** SUPPLIED DATA **
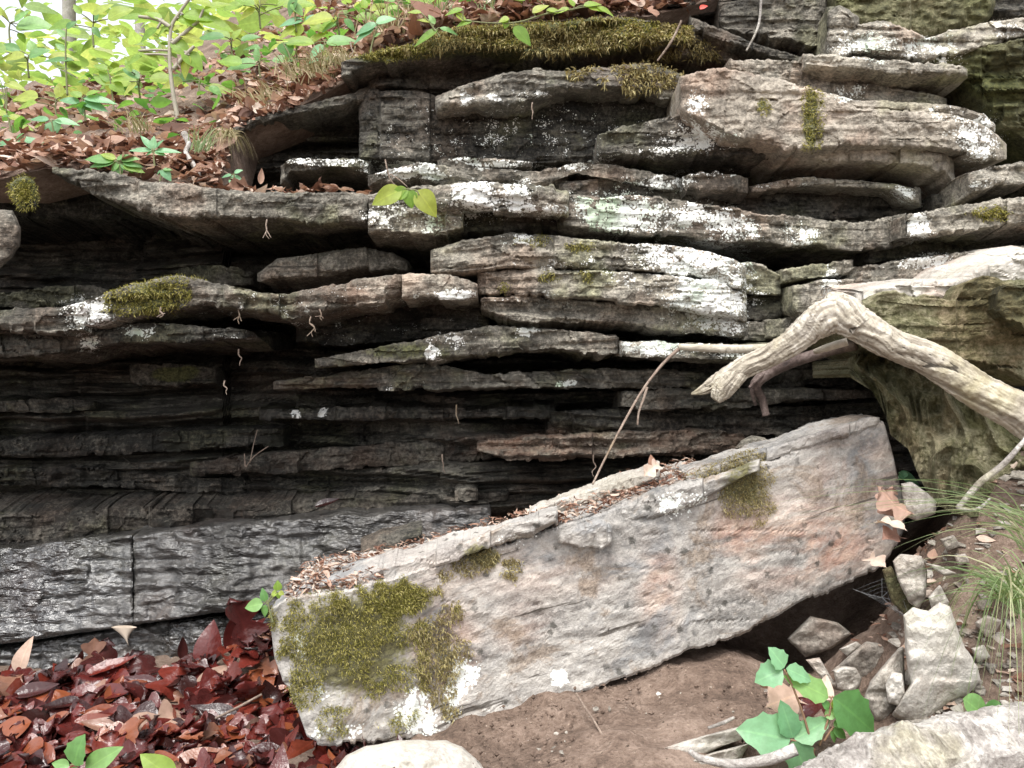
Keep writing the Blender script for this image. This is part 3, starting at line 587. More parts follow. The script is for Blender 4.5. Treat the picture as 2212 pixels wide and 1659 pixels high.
ledge(None, [(640,1280,1296),(740,1255,1278),(880,1212,1246),(1000,1172,1204),(1100,1132,1166),(1205,1103,1126)], 1.70, .8, .13, amp=.006, rnd=.005, seed=403, name='top_flake', parent=slab, mat=M['slab_rock'], res=3., rough=.8, ends=.01)
ledge(None, [(1310,1114,1136),(1400,1078,1118),(1480,1052,1092),(1560,1028,1052),(1640,1000,1016)], 1.79, .75, .08, amp=.004, rnd=.004, seed=404, name='front_flake', parent=slab, mat=M['slab_rock'], res=3., rough=.8, ends=.01)
ledge(None, [(1205,1155,1172),(1250,1140,1182),(1300,1128,1185),(1322,1140,1170)], 1.735, .7, .06, amp=.004, rnd=.004, seed=405, name='front_flake', parent=slab, mat=M['slab_rock'], res=3., rough=.8, ends=.01)
ledge(None, [(1480,1030,1046),(1600,985,1008),(1700,955,980),(1800,925,950),(1880,903,925),(1900,903,920)], 1.865, .85, .2, amp=.005, rnd=.005, seed=406, name='top_flake', parent=slab, mat=M['slab_rock'], res=3., rough=.8, ends=.02)
ledge(None, [(780,1190,1204),(820,1176,1196),(870,1161,1180),(912,1150,1162)], 2.08, 0.30, .1, amp=.005, rnd=.006, seed=407, name='back_flake', parent=slab, mat=M['rock'], res=3., rough=.8, ends=.01)

# ---------- boulder and stones by the driftwood
big = empty('overhanging_boulder', tuple(U(2080, 780, 1.9))); tag(big, 'big boulder with white top and dark mossy face beneath the driftwood elbow', 'boulder')
ledge(None, [(1836,676,690,.02),(1856,660,712),(1880,645,722),(1908,631,730),(1935,629,746),(1974,640,757),(1998,635,760),(2021,644,764),(2051,650,768),(2066,645,770),(2086,610,774),(2108,600,778),(2135,598,786),(2165,608,800),(2230,600,828)], 1.80, .52, .62, amp=.010, rnd=.006, seed=501, name='mossy_face', parent=big, mat=M['green_rock'], st=-.15, lean=-.12, part_label='dark olive mossy face', rough=1.0, lich=.3, joint=.008, smooth=False)
ledge(None, [(1845,632,664),(1910,620,645),(1974,606,645),(2040,604,650),(2075,602,640),(2100,588,610),(2140,566,606),(2180,548,612),(2240,530,606)], 1.88, .68, .55, amp=.012, rnd=.02, seed=502, name='pale_top', parent=big, mat=M['pale_rock'], st=.12, part_label='bleached white upper surface', lich=.4)
ledge(None, [(2150,640,676),(2172,615,690),(2200,618,700),(2240,620,720)], 1.72, .3, .2, amp=.01, seed=503, name='side_facet', parent=big, mat=M['green_rock'])

def buttress():                                          # ridged mossy root mass under the driftwood
    cols = [(1831,775,1836,815),(1850,765,1884,845),(1880,760,1912,895),(1920,775,1924,940),(1960,795,1962,970),(2000,815,1985,1030),(2050,845,2014,1085),(2105,875,2060,1110),(2160,905,2130,1120),(2260,960,2240,1120)]
    n = 130; m = 120
    C = np.array(cols, float); u = np.linspace(0, len(cols)-1, n)
    D = np.stack([np.interp(u, np.arange(len(cols)), C[:, k]) for k in range(4)], 1)
    v = np.linspace(0, 1, m)[:, None]
    px = D[:, 0]+(D[:, 2]-D[:, 0])*v; py = D[:, 1]+(D[:, 3]-D[:, 1])*v
    t = (np.arange(n)/n)[None, :]+0*v
    rid = np.abs(vn(t*9+.8*vn(v*3, t*3), v*1.2, 2))**.7*.11+.05*np.abs(vn(t*22+vn(v*4, t*2), v*3, 5))+.016*fbm(px*.05, py*.05, 1, 4)
    y = 1.96-.13*t-.10*v+rid*.8+.12*(1-np.minimum(1, (t*n)/12))**2
    P = U(px, py, y); back = P.copy(); back[..., 1] += .25
    G = np.concatenate([back[:, :1], P, back[:, -1:]], 1)
    o = mk('root_buttress', G, gridF(m, n+2)[:, ::-1], M['green_rock'], None, rockattrs(G.reshape(-1, 3), .6+.4*vn(G[..., 0]*9, G[..., 1]*9, G[..., 2]*3).reshape(-1)*.6, 0, .3, .7), False)
    tag(o, 'ridged flaky mossy mass fanning down beneath the driftwood', 'mossy rock')
buttress()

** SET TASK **
Copy the listing exactly. Any image in it stays out of the copy.

** EXERCISE RESULT **
Keep writing the Blender script for this image. This is part 3, starting at line 587. More parts follow. The script is for Blender 4.5. Treat the picture as 2212 pixels wide and 1659 pixels high.
ledge(None, [(640,1280,1296),(740,1255,1278),(880,1212,1246),(1000,1172,1204),(1100,1132,1166),(1205,1103,1126)], 1.70, .8, .13, amp=.006, rnd=.005, seed=403, name='top_flake', parent=slab, mat=M['slab_rock'], res=3., rough=.8, ends=.01)
ledge(None, [(1310,1114,1136),(1400,1078,1118),(1480,1052,1092),(1560,1028,1052),(1640,1000,1016)], 1.79, .75, .08, amp=.004, rnd=.004, seed=404, name='front_flake', parent=slab, mat=M['slab_rock'], res=3., rough=.8, ends=.01)
ledge(None, [(1205,1155,1172),(1250,1140,1182),(1300,1128,1185),(1322,1140,1170)], 1.735, .7, .06, amp=.004, rnd=.004, seed=405, name='front_flake', parent=slab, mat=M['slab_rock'], res=3., rough=.8, ends=.01)
ledge(None, [(1480,1030,1046),(1600,985,1008),(1700,955,980),(1800,925,950),(1880,903,925),(1900,903,920)], 1.865, .85, .2, amp=.005, rnd=.005, seed=406, name='top_flake', parent=slab, mat=M['slab_rock'], res=3., rough=.8, ends=.02)
ledge(None, [(780,1190,1204),(820,1176,1196),(870,1161,1180),(912,1150,1162)], 2.08, 0.30, .1, amp=.005, rnd=.006, seed=407, name='back_flake', parent=slab, mat=M['rock'], res=3., rough=.8, ends=.01)

# ---------- boulder and stones by the driftwood
big = empty('overhanging_boulder', tuple(U(2080, 780, 1.9))); tag(big, 'big boulder with white top and dark mossy face beneath the driftwood elbow', 'boulder')
ledge(None, [(1836,676,690,.02),(1856,660,712),(1880,645,722),(1908,631,730),(1935,629,746),(1974,640,757),(1998,635,760),(2021,644,764),(2051,650,768),(2066,645,770),(2086,610,774),(2108,600,778),(2135,598,786),(2165,608,800),(2230,600,828)], 1.80, .52, .62, amp=.010, rnd=.006, seed=501, name='mossy_face', parent=big, mat=M['green_rock'], st=-.15, lean=-.12, part_label='dark olive mossy face', rough=1.0, lich=.3, joint=.008, smooth=False)
ledge(None, [(1845,632,664),(1910,620,645),(1974,606,645),(2040,604,650),(2075,602,640),(2100,588,610),(2140,566,606),(2180,548,612),(2240,530,606)], 1.88, .68, .55, amp=.012, rnd=.02, seed=502, name='pale_top', parent=big, mat=M['pale_rock'], st=.12, part_label='bleached white upper surface', lich=.4)
ledge(None, [(2150,640,676),(2172,615,690),(2200,618,700),(2240,620,720)], 1.72, .3, .2, amp=.01, seed=503, name='side_facet', parent=big, mat=M['green_rock'])

def buttress():                                          # ridged mossy root mass under the driftwood
    cols = [(1831,775,1836,815),(1850,765,1884,845),(1880,760,1912,895),(1920,775,1924,940),(1960,795,1962,970),(2000,815,1985,1030),(2050,845,2014,1085),(2105,875,2060,1110),(2160,905,2130,1120),(2260,960,2240,1120)]
    n = 130; m = 120
    C = np.array(cols, float); u = np.linspace(0, len(cols)-1, n)
    D = np.stack([np.interp(u, np.arange(len(cols)), C[:, k]) for k in range(4)], 1)
    v = np.linspace(0, 1, m)[:, None]
    px = D[:, 0]+(D[:, 2]-D[:, 0])*v; py = D[:, 1]+(D[:, 3]-D[:, 1])*v
    t = (np.arange(n)/n)[None, :]+0*v
    rid = np.abs(vn(t*9+.8*vn(v*3, t*3), v*1.2, 2))**.7*.11+.05*np.abs(vn(t*22+vn(v*4, t*2), v*3, 5))+.016*fbm(px*.05, py*.05, 1, 4)
    y = 1.96-.13*t-.10*v+rid*.8+.12*(1-np.minimum(1, (t*n)/12))**2
    P = U(px, py, y); back = P.copy(); back[..., 1] += .25
    G = np.concatenate([back[:, :1], P, back[:, -1:]], 1)
    o = mk('root_buttress', G, gridF(m, n+2)[:, ::-1], M['green_rock'], None, rockattrs(G.reshape(-1, 3), .6+.4*vn(G[..., 0]*9, G[..., 1]*9, G[..., 2]*3).reshape(-1)*.6, 0, .3, .7), False)
    tag(o, 'ridged flaky mossy mass fanning down beneath the driftwood', 'mossy rock')
buttress()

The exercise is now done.